Requirements: The data below must be copied in full and without any change.

-- start --

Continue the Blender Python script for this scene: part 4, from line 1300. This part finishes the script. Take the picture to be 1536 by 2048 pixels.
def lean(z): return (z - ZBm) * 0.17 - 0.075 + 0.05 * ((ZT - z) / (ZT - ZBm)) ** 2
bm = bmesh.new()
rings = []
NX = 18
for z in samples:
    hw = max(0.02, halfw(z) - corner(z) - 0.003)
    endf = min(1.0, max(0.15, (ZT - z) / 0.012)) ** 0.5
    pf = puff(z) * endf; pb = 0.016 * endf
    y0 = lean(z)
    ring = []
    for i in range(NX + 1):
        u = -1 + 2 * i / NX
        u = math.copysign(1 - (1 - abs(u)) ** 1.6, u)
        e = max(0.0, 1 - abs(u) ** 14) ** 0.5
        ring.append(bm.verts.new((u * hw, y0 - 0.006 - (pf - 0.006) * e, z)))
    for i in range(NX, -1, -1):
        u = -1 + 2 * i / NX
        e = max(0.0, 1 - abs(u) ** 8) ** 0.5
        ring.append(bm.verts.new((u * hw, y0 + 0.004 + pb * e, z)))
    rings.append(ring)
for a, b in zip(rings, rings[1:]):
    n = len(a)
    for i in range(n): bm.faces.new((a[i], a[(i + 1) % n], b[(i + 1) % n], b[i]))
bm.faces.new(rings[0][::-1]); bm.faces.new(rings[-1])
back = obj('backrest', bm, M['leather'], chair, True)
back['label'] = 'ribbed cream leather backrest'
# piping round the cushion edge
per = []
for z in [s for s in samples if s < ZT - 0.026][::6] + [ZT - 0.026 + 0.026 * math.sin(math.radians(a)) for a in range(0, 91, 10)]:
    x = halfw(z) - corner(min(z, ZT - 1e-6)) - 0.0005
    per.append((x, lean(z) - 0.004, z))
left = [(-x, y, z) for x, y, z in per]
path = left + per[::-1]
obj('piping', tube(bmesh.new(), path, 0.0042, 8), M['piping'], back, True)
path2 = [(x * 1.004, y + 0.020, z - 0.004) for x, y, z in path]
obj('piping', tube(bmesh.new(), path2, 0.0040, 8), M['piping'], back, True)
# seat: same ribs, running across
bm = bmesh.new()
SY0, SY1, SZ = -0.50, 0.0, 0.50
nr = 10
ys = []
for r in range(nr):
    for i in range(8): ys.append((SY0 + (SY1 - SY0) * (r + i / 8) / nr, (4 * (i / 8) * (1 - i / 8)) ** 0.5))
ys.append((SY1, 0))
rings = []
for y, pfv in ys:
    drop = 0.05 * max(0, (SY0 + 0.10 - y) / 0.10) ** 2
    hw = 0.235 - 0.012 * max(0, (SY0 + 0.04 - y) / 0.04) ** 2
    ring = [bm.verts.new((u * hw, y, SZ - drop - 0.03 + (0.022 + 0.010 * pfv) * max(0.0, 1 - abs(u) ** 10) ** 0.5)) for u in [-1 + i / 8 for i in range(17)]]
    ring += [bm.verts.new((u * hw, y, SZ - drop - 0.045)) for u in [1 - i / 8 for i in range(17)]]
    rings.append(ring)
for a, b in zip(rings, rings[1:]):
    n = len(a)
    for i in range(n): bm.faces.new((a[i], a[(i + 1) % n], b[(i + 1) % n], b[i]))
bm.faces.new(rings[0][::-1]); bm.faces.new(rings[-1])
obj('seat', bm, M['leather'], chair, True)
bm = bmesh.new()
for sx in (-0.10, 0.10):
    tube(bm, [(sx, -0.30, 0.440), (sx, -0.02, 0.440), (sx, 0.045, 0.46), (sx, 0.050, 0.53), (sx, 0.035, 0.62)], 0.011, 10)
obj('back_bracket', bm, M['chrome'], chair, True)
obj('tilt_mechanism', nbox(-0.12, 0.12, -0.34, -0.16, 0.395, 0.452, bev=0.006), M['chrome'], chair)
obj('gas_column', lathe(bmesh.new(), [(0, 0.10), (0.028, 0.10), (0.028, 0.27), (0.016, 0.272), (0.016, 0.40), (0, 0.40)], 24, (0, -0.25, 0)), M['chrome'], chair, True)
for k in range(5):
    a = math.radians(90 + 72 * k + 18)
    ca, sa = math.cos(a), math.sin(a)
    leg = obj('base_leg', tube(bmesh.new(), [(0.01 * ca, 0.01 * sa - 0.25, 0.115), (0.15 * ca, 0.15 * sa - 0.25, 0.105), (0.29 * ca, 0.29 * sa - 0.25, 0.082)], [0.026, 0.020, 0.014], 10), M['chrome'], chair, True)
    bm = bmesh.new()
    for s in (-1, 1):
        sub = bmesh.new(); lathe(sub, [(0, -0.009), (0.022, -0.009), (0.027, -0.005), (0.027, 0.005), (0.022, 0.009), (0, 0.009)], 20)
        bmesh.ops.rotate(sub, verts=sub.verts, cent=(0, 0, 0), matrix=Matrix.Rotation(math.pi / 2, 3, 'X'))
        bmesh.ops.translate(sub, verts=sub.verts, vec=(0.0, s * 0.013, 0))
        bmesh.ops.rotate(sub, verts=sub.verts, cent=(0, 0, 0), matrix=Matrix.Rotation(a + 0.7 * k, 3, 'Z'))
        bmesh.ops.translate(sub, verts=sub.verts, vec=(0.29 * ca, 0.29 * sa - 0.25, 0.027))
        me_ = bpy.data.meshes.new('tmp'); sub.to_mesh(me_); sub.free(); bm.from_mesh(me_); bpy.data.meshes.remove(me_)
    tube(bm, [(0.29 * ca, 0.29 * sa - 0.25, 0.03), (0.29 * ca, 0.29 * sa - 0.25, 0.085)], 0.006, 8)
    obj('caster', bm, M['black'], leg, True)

-- end --

Output for this task:
Continue the Blender Python script for this scene: part 4, from line 1300. This part finishes the script. Take the picture to be 1536 by 2048 pixels.
def lean(z): return (z - ZBm) * 0.17 - 0.075 + 0.05 * ((ZT - z) / (ZT - ZBm)) ** 2
bm = bmesh.new()
rings = []
NX = 18
for z in samples:
    hw = max(0.02, halfw(z) - corner(z) - 0.003)
    endf = min(1.0, max(0.15, (ZT - z) / 0.012)) ** 0.5
    pf = puff(z) * endf; pb = 0.016 * endf
    y0 = lean(z)
    ring = []
    for i in range(NX + 1):
        u = -1 + 2 * i / NX
        u = math.copysign(1 - (1 - abs(u)) ** 1.6, u)
        e = max(0.0, 1 - abs(u) ** 14) ** 0.5
        ring.append(bm.verts.new((u * hw, y0 - 0.006 - (pf - 0.006) * e, z)))
    for i in range(NX, -1, -1):
        u = -1 + 2 * i / NX
        e = max(0.0, 1 - abs(u) ** 8) ** 0.5
        ring.append(bm.verts.new((u * hw, y0 + 0.004 + pb * e, z)))
    rings.append(ring)
for a, b in zip(rings, rings[1:]):
    n = len(a)
    for i in range(n): bm.faces.new((a[i], a[(i + 1) % n], b[(i + 1) % n], b[i]))
bm.faces.new(rings[0][::-1]); bm.faces.new(rings[-1])
back = obj('backrest', bm, M['leather'], chair, True)
back['label'] = 'ribbed cream leather backrest'
# piping round the cushion edge
per = []
for z in [s for s in samples if s < ZT - 0.026][::6] + [ZT - 0.026 + 0.026 * math.sin(math.radians(a)) for a in range(0, 91, 10)]:
    x = halfw(z) - corner(min(z, ZT - 1e-6)) - 0.0005
    per.append((x, lean(z) - 0.004, z))
left = [(-x, y, z) for x, y, z in per]
path = left + per[::-1]
obj('piping', tube(bmesh.new(), path, 0.0042, 8), M['piping'], back, True)
path2 = [(x * 1.004, y + 0.020, z - 0.004) for x, y, z in path]
obj('piping', tube(bmesh.new(), path2, 0.0040, 8), M['piping'], back, True)
# seat: same ribs, running across
bm = bmesh.new()
SY0, SY1, SZ = -0.50, 0.0, 0.50
nr = 10
ys = []
for r in range(nr):
    for i in range(8): ys.append((SY0 + (SY1 - SY0) * (r + i / 8) / nr, (4 * (i / 8) * (1 - i / 8)) ** 0.5))
ys.append((SY1, 0))
rings = []
for y, pfv in ys:
    drop = 0.05 * max(0, (SY0 + 0.10 - y) / 0.10) ** 2
    hw = 0.235 - 0.012 * max(0, (SY0 + 0.04 - y) / 0.04) ** 2
    ring = [bm.verts.new((u * hw, y, SZ - drop - 0.03 + (0.022 + 0.010 * pfv) * max(0.0, 1 - abs(u) ** 10) ** 0.5)) for u in [-1 + i / 8 for i in range(17)]]
    ring += [bm.verts.new((u * hw, y, SZ - drop - 0.045)) for u in [1 - i / 8 for i in range(17)]]
    rings.append(ring)
for a, b in zip(rings, rings[1:]):
    n = len(a)
    for i in range(n): bm.faces.new((a[i], a[(i + 1) % n], b[(i + 1) % n], b[i]))
bm.faces.new(rings[0][::-1]); bm.faces.new(rings[-1])
obj('seat', bm, M['leather'], chair, True)
bm = bmesh.new()
for sx in (-0.10, 0.10):
    tube(bm, [(sx, -0.30, 0.440), (sx, -0.02, 0.440), (sx, 0.045, 0.46), (sx, 0.050, 0.53), (sx, 0.035, 0.62)], 0.011, 10)
obj('back_bracket', bm, M['chrome'], chair, True)
obj('tilt_mechanism', nbox(-0.12, 0.12, -0.34, -0.16, 0.395, 0.452, bev=0.006), M['chrome'], chair)
obj('gas_column', lathe(bmesh.new(), [(0, 0.10), (0.028, 0.10), (0.028, 0.27), (0.016, 0.272), (0.016, 0.40), (0, 0.40)], 24, (0, -0.25, 0)), M['chrome'], chair, True)
for k in range(5):
    a = math.radians(90 + 72 * k + 18)
    ca, sa = math.cos(a), math.sin(a)
    leg = obj('base_leg', tube(bmesh.new(), [(0.01 * ca, 0.01 * sa - 0.25, 0.115), (0.15 * ca, 0.15 * sa - 0.25, 0.105), (0.29 * ca, 0.29 * sa - 0.25, 0.082)], [0.026, 0.020, 0.014], 10), M['chrome'], chair, True)
    bm = bmesh.new()
    for s in (-1, 1):
        sub = bmesh.new(); lathe(sub, [(0, -0.009), (0.022, -0.009), (0.027, -0.005), (0.027, 0.005), (0.022, 0.009), (0, 0.009)], 20)
        bmesh.ops.rotate(sub, verts=sub.verts, cent=(0, 0, 0), matrix=Matrix.Rotation(math.pi / 2, 3, 'X'))
        bmesh.ops.translate(sub, verts=sub.verts, vec=(0.0, s * 0.013, 0))
        bmesh.ops.rotate(sub, verts=sub.verts, cent=(0, 0, 0), matrix=Matrix.Rotation(a + 0.7 * k, 3, 'Z'))
        bmesh.ops.translate(sub, verts=sub.verts, vec=(0.29 * ca, 0.29 * sa - 0.25, 0.027))
        me_ = bpy.data.meshes.new('tmp'); sub.to_mesh(me_); sub.free(); bm.from_mesh(me_); bpy.data.meshes.remove(me_)
    tube(bm, [(0.29 * ca, 0.29 * sa - 0.25, 0.03), (0.29 * ca, 0.29 * sa - 0.25, 0.085)], 0.006, 8)
    obj('caster', bm, M['black'], leg, True)